For a long time, I couldn’t decide what I wanted to do for my birthday. I kept asking Carl, “What do YOU think we should do??” Every time he responded by telling me that we should do whatever it was I wanted to do. He would take me anywhere in the world. It would be his gift to me. We were going to make it fit into my impossibly busy pre-exhibition schedule and so I decided we shouldn’t waste too much time on flights and getting over jet-lag. We considered Puerto Rico, the southwest and a million places in between. We’d save a motorcycle trip across Australia or Chile for March, when my show would be complete and Carl would have more time, too. Then my dear friend, Kristine, found out that a gallery would be representing her artwork at Art Basel in Miami Beach, FL. It is a dream come true for her, and (as artists) for both of us, really. Art Basel is a crème de la crème of success in the world of Fine Art. Carl and I decided we would go there–to celebrate Kristine’s success, and also sneak away to celebrate my birthday and each other. On Friday morning, Carl told me he was going to purchase the plane tickets the following Monday.

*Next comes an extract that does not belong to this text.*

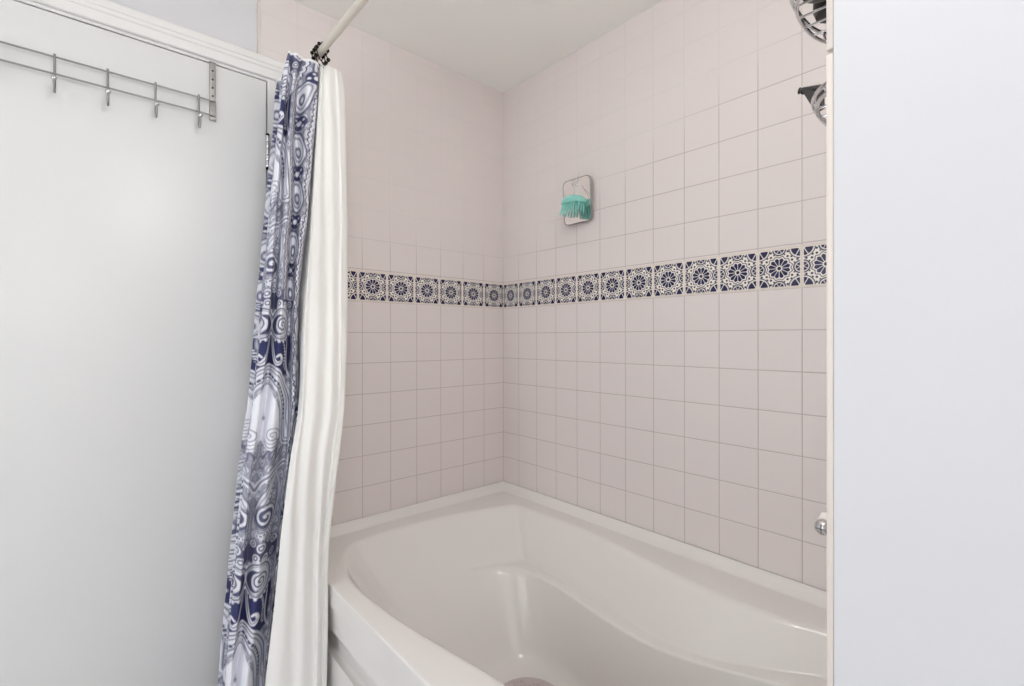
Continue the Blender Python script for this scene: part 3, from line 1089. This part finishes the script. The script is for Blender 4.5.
    stroke([(0, 60), (6, 64), (14, 73), (20, 86), (24, 104)], 1.1, .95, dots=4.5, taper=False)
    # pale heart of the drop
    stroke([(0, 74), (3, 84), (8, 98), (12, 110), (16, 118)], 7.5, .04)
    stroke([(6, 100), (6, 116), (10, 128)], 8, .05)
    spiral(11, 117, 8.5, 2.4, .45, .72)
    stroke([(3, 122), (8, 128), (16, 126), (20, 118), (19, 110)], .6, .75)
    # jagged leaf
    stroke([(4, 138), (9, 131), (11, 139), (16, 130), (17, 139), (23, 131)], .9, .85, taper=False)
    for k in range(5):
        stroke([(5 + k * 4, 150), (8 + k * 4, 143), (12 + k * 4, 138)], .6, .7)
    # crossing bands
    for w, val in ((2.6, .08), (1.0, .75)):
        stroke([(0, 168), (5, 160), (14, 153), (28, 147), (38, 145)], w, val, taper=False)
    for w, val in ((5.5, .8), (4.2, .15), (2.2, .6), (1.0, .1)):
        stroke([(3, 200), (8, 182), (15, 168), (21, 156)], w, val)
    for k in range(9):
        disc(6 + k * 1.8, 195 - k * 4.0, .8, .85)
    stroke([(22, 150), (27, 164), (28, 182), (25, 200)], 2.6, .55)
    stroke([(22, 150), (27, 164), (28, 182), (25, 200)], 1.1, .1)
    # lower swirl head
    disc(14, 190, 10.5, .10)
    spiral(14, 190, 10, 1.7, 1.7, .92, 1, 1.0)
    ringline(14, 190, 10.8, .6, .85)
    stroke([(3, 206), (12, 206), (22, 200), (28, 192)], 2.0, .1)
    stroke([(3, 206), (12, 206), (22, 200), (28, 192)], .8, .9, dots=3)
    # scalloped border and the companion motifs further out
    sc = 33 + 1.6 * np.abs(np.sin(Yr * PI / 6.0))
    put(((X > sc) & (X < sc + 2.2)).astype(float), .12)
    put(((X > sc + 2.2) & (X < sc + 3.2)).astype(float), .95)
    far = (X > 37).astype(float)
    keep = ink.copy()
    for cy, cx in ((20, 48), (72, 48), (118, 48), (170, 48), (212, 48)):
        disc(cx, cy, 8.5, .10, 17)
        ringline(cx, cy, 8.5, .6, .95, 17)
        ringline(cx, cy, 5.8, .5, .8, 12)
        disc(cx, cy + 3, 3.0, .9, 6)
        disc(cx, cy + 3, 1.4, .1, 3)
    for cy in (46, 96, 144, 192, 230):
        disc(48, cy, 8, .98, 7)
        disc(48, cy, 2.4, .1)
        disc(43.5, cy + 3, 1.3, .15)
        disc(44, cy - 3, 1.2, .15)
    return np.clip(ink, 0, 1)


ZT, ZB = 7.0, -10.9
zz = np.linspace(ZB, ZT, 1000)
A = rows_at(PAIS, zz).reshape(len(zz), 7, 2)
# the hidden pleats run back along the rod towards the wall
yR, yL = A[:, 0, 1], A[:, 6, 1]
extra = []
nb = 7
for k in range(nb):
    x = 1.85 - 1.4 * k / (nb - 1)
    y = (yL + (yR - yL) * (.72 if k % 2 == 0 else .2))
    extra.append(np.stack([np.full_like(y, x), y], 1))
ctrl = np.concatenate([A, np.stack(extra, 1)], 1)
per = [26, 24, 44, 42, 40, 26] + [8] * nb
xy = cat_rows(ctrl, per)
# soft wrinkles
s_idx = np.arange(xy.shape[1])[None, :]
wr = .022 * np.sin(s_idx * .11 + 1.1 * zz[:, None]) * np.sin(zz[:, None] * 2.1 + s_idx * .035) + .012 * np.sin(zz[:, None] * 5.3 + s_idx * .07)
fade = np.clip((ZT - zz) / .8, 0, 1)[:, None]
xy[:, :, 0] += wr * fade
seg = np.hypot(np.diff(xy[:, :, 0], axis=1), np.diff(xy[:, :, 1], axis=1))
arc = np.concatenate([np.zeros((len(zz), 1)), np.cumsum(seg, 1)], 1)
iv = sum(per[:4])
sig = (arc[:, iv:iv + 1] - arc)                       # + towards the liner side
SC = 27.0
Xs = sig * SC
Yp = (.55 - zz[:, None]) * 38.5 + 0 * Xs
Xs = np.where(Xs < 0, Xs * .72, Xs)
Xs = Xs + 21 * (zz > .80)[:, None]                 # higher up the mirror axis of the print lies in another fold
ink = paisley(np.abs(Xs), Yp, Xs)
edge = (np.abs(zz - ZT) < .06)[:, None]
pale = np.array(srgb(240, 241, 248)[:3])
navy = np.array(srgb(40, 45, 92)[:3])
colr = pale[None, None] * (1 - ink[:, :, None]) + navy[None, None] * ink[:, :, None]
colr[np.broadcast_to(edge, ink.shape)] = srgb(238, 238, 240)[:3]
pc = NT('paisley_print_cloth')
at = pc.node('ShaderNodeVertexColor', layer_name='print')
pc.set(Base_Color=at.outputs['Color'], Roughness=.75)
wv = pc.noise(900, 1)
pc.bump(wv, .08, .0004)
cur = cloth('shower_curtain', xy, zz, pc.m, colr)
tag(cur, 'navy and white paisley shower curtain gathered at the left of the tub', 'curtain')

# plain white liner
zl = np.linspace(ZB, 7.02, 220)
L = rows_at(LINR, zl).reshape(len(zl), 9, 2)
yR, yL = L[:, 8, 1], L[:, 2, 1]
extra = []
for k in range(6):
    x = np.minimum(1.75, L[:, 8, 0] - .45) - 1.25 * k / 5
    y = yL + (yR - yL) * (.25 if k % 2 == 0 else .85)
    extra.append(np.stack([x, y], 1))
ctrl = np.concatenate([L, np.stack(extra, 1)], 1)
per = [8, 8, 10, 10, 10, 10, 10, 8] + [8] * 6
xy = cat_rows(ctrl, per)
s_idx = np.arange(xy.shape[1])[None, :]
wr = .010 * np.sin(s_idx * .21 + .8 * zl[:, None]) * np.sin(zl[:, None] * 1.7 + s_idx * .09) + .004 * np.sin(zl[:, None] * 4.3 + s_idx * .3)
xy[:, :, 0] += wr * np.clip((6.6 - zl) / 1.0, 0, 1)[:, None]
lin = cloth('shower_curtain_liner', xy, zl, M['liner'])
tag(lin, 'plain white shower curtain liner hanging between the paisley curtain and the tub', 'curtain liner')


# ------------------------------------------------------------------ shaving mirror on the back wall
mx, mz = 4.10, 4.50
mir = empty('shower_mirror', W(mx, -.05, mz), 'small frameless rounded mirror with a hook on the tiled back wall', 'mirror')
tilt = math.radians(3.5)


def mfr(a, b, c):
    """mirror plane: a along the wall, b up, c out of the wall (tiles); leans forward a little at the top"""
    return W(mx + a, -(.17 + c * math.cos(tilt) + b * math.sin(tilt)), mz + b * math.cos(tilt))


o2 = rrect(1.22, 1.52, .17, 8)
MB().prism(o2, -.035, .03, mfr).build('backing', M['clear'], mir)
MB().prism([(a * .955, b * .965) for a, b in o2], .031, .036, mfr).build('mirror_face', M['mirror'], mir)
rim = MB()
rim.tube([mfr(a * .985, b * .988, .03) for a, b in o2], .0011, 6, closed=True)
rim.build('rim', M['nickel'], mir)
MB().lathe([(.022, 0), (.02, .004), (.008, .009), (.006, .014)], W(mx, -.002, mz + .35), (0, -1, 0), 20).build('suction_cup', M['clear'], mir)
hk = MB()
for s in (-1, 1):
    hk.tube([mfr(s * .13 - .05, .78, .02), mfr(s * .10 - .05, .70, .09), mfr(s * .03 - .05, .52, .10)], .0013, 8)
hk.tube([mfr(-.05, .52, .10), mfr(-.05, .50, .16), mfr(-.05, .56, .22)], .0016, 8)
hk.tube([mfr(.08, .78, .0), mfr(.08, .95, .0)], .0010, 6)
hk.build('hook', M['chrome'], mir)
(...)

Monday never happened. On Monday I was helping put a cross by the side of the road where Carl was killed.

So many dreams–vanished–in a puff of cold air. I am lost; I am sometimes floundering; I’m not sure how to proceed. I have enough tears inside of me to fill an eighth ocean.

I took this photo while sitting by Carl’s side on the shore of Lake Superior this past summer. It was one of the happiest moments in my life. I must have told him I loved him a million times that day. We were talking about babies and adventures and all the goodness that we couldn’t wait to step into together. It was ridiculous how good I felt, Carl holding my hand that whole entire day.

I know that miracles dwell in the invisible. The prayer is that I will make myself available to them.

My life continues. I love you, Carl.